§ Task brief: Determine the number of lines that have the string "picture" in them, and give only that number.

§ Recorded information:
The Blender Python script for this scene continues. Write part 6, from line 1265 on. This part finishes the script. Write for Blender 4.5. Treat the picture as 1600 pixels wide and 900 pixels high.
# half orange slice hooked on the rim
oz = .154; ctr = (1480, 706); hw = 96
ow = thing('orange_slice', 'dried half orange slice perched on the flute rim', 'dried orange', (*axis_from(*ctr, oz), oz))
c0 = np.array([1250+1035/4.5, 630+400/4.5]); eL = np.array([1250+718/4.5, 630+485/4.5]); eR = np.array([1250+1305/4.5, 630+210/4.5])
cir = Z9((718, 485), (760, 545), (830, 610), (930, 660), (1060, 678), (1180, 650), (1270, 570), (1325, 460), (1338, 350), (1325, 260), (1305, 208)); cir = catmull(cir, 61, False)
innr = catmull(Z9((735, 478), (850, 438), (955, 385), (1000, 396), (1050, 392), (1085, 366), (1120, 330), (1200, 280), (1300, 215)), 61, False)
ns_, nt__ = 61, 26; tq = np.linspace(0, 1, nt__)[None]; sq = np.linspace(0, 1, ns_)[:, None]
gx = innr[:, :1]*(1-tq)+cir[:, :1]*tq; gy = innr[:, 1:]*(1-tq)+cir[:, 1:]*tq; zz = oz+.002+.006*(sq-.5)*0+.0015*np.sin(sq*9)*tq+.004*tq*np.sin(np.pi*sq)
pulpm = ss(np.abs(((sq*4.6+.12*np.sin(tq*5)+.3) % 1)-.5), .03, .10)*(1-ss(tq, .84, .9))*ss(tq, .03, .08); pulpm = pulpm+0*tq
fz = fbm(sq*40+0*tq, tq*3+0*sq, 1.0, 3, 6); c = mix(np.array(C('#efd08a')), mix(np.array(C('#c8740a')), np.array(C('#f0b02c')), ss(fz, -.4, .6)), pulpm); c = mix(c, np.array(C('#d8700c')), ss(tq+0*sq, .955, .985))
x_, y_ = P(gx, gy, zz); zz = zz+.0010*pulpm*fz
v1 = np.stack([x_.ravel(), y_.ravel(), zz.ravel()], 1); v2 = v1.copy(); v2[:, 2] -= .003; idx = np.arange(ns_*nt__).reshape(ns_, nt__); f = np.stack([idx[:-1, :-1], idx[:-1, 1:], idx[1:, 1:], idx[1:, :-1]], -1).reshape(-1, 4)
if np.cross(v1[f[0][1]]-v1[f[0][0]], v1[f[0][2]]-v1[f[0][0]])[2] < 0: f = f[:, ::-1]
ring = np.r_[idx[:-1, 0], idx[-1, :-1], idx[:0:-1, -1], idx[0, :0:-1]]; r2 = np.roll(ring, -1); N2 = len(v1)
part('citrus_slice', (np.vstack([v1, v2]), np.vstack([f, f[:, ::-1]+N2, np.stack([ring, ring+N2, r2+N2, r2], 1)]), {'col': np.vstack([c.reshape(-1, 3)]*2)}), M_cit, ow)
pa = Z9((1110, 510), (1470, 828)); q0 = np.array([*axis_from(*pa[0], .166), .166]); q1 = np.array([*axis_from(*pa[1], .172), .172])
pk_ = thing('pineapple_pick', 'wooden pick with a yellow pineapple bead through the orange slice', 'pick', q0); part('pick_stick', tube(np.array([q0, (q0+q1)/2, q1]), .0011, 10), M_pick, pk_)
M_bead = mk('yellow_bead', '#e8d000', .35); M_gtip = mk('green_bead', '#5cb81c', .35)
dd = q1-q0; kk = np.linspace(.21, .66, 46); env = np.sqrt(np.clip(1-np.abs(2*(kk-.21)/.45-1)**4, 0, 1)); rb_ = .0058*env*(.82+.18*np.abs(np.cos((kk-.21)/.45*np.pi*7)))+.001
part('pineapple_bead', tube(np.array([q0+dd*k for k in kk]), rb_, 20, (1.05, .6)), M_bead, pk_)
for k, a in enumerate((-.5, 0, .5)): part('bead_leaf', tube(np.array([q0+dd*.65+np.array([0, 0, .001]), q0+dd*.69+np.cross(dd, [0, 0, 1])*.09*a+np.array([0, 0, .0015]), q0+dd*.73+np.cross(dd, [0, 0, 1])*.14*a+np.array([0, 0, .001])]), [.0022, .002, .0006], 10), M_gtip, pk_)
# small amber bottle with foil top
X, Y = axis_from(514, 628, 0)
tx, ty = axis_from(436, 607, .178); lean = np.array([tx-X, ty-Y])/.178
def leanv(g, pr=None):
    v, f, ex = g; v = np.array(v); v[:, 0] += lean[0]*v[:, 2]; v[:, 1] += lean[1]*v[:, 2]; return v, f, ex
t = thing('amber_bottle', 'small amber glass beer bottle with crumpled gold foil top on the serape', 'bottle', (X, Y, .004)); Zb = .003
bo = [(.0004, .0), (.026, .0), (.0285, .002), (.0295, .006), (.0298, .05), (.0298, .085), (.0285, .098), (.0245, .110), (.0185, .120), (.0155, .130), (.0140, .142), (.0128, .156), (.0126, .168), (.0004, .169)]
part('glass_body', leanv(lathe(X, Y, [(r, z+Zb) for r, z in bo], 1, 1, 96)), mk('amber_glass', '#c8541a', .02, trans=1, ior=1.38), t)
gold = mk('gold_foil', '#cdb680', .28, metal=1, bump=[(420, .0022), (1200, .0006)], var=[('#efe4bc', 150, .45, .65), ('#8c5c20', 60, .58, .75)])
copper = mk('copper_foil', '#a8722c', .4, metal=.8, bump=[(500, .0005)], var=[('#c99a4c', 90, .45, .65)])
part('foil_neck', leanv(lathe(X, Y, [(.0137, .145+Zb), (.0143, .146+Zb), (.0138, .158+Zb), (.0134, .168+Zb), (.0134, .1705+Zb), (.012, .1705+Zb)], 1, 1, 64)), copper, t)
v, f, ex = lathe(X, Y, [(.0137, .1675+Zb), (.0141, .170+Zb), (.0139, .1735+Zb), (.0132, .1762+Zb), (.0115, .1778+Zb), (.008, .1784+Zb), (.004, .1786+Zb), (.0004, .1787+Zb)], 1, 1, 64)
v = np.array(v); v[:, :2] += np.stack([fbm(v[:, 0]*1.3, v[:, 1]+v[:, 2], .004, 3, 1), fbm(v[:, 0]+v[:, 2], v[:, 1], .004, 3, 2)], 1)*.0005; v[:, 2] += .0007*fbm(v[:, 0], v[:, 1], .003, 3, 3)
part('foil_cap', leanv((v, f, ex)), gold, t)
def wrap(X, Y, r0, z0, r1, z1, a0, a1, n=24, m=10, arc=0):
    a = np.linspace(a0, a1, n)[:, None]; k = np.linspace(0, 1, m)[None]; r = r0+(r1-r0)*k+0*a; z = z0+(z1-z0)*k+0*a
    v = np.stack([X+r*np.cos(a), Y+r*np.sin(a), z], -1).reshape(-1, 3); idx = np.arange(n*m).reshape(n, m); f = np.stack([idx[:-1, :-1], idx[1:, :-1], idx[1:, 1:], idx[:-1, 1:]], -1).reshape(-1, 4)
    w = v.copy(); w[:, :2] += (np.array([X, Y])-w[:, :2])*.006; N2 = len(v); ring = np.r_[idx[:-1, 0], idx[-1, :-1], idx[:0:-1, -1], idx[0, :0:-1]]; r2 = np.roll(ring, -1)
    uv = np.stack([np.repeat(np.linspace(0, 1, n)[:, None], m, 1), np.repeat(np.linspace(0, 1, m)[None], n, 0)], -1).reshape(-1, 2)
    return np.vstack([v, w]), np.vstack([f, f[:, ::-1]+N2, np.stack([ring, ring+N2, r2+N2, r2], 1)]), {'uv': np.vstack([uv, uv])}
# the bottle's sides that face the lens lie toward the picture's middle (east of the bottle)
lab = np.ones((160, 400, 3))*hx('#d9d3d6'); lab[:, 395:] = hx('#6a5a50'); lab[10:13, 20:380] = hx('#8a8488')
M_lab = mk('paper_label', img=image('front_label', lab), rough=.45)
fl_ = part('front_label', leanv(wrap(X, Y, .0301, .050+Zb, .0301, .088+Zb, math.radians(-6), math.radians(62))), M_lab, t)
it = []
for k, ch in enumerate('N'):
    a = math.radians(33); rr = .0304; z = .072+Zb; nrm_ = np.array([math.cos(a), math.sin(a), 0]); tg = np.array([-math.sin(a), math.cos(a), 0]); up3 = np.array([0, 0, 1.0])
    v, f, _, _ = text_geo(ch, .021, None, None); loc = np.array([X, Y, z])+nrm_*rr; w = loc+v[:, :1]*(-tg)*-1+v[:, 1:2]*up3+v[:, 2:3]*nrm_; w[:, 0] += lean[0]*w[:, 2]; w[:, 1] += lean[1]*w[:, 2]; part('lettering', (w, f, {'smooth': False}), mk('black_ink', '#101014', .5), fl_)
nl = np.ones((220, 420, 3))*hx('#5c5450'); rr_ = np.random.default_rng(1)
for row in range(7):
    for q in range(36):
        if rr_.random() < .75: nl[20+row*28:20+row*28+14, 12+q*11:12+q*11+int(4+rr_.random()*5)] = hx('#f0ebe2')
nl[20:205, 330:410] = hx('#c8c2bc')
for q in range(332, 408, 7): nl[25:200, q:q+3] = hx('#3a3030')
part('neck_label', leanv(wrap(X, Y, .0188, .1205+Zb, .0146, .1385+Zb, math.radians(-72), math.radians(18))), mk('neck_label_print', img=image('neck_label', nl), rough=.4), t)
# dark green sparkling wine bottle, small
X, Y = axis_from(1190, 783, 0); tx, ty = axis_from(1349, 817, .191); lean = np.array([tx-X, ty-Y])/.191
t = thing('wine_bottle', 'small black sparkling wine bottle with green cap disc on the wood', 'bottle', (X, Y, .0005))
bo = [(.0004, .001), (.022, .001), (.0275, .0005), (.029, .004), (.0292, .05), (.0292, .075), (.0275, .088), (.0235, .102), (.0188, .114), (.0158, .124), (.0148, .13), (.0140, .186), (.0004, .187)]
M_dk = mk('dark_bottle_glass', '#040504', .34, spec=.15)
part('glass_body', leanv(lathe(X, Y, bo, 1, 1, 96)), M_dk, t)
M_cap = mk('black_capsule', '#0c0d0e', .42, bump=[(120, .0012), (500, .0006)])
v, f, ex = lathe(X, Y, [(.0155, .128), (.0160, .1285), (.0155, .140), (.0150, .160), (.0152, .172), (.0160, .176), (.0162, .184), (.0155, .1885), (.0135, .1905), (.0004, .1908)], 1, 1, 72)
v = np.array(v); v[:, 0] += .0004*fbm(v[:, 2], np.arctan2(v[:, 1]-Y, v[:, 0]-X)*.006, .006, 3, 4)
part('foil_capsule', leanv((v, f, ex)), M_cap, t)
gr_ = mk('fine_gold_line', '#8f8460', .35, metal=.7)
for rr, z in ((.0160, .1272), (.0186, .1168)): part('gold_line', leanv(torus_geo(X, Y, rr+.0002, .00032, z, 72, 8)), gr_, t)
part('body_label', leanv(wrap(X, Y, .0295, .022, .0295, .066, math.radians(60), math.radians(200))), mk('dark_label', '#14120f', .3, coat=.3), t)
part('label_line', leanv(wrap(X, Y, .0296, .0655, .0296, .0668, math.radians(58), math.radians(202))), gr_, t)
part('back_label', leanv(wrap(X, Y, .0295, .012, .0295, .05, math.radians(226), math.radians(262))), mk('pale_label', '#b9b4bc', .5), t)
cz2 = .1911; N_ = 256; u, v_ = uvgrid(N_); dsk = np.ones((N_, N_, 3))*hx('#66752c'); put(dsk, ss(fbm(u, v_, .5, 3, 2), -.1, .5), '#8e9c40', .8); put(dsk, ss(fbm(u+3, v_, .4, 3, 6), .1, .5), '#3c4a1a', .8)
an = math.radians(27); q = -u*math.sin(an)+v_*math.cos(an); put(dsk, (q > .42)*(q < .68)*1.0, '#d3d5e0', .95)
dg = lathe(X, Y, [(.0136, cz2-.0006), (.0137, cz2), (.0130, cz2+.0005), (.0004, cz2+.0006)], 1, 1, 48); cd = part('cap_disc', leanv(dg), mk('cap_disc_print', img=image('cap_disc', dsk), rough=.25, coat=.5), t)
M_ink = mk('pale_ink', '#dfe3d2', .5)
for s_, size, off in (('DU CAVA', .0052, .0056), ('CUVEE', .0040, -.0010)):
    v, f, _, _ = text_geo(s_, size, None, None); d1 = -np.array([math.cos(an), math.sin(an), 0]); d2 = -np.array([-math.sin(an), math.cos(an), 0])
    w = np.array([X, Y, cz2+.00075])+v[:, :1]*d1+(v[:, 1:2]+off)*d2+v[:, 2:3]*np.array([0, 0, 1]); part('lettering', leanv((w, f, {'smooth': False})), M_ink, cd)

§ Solution to this exercise: 2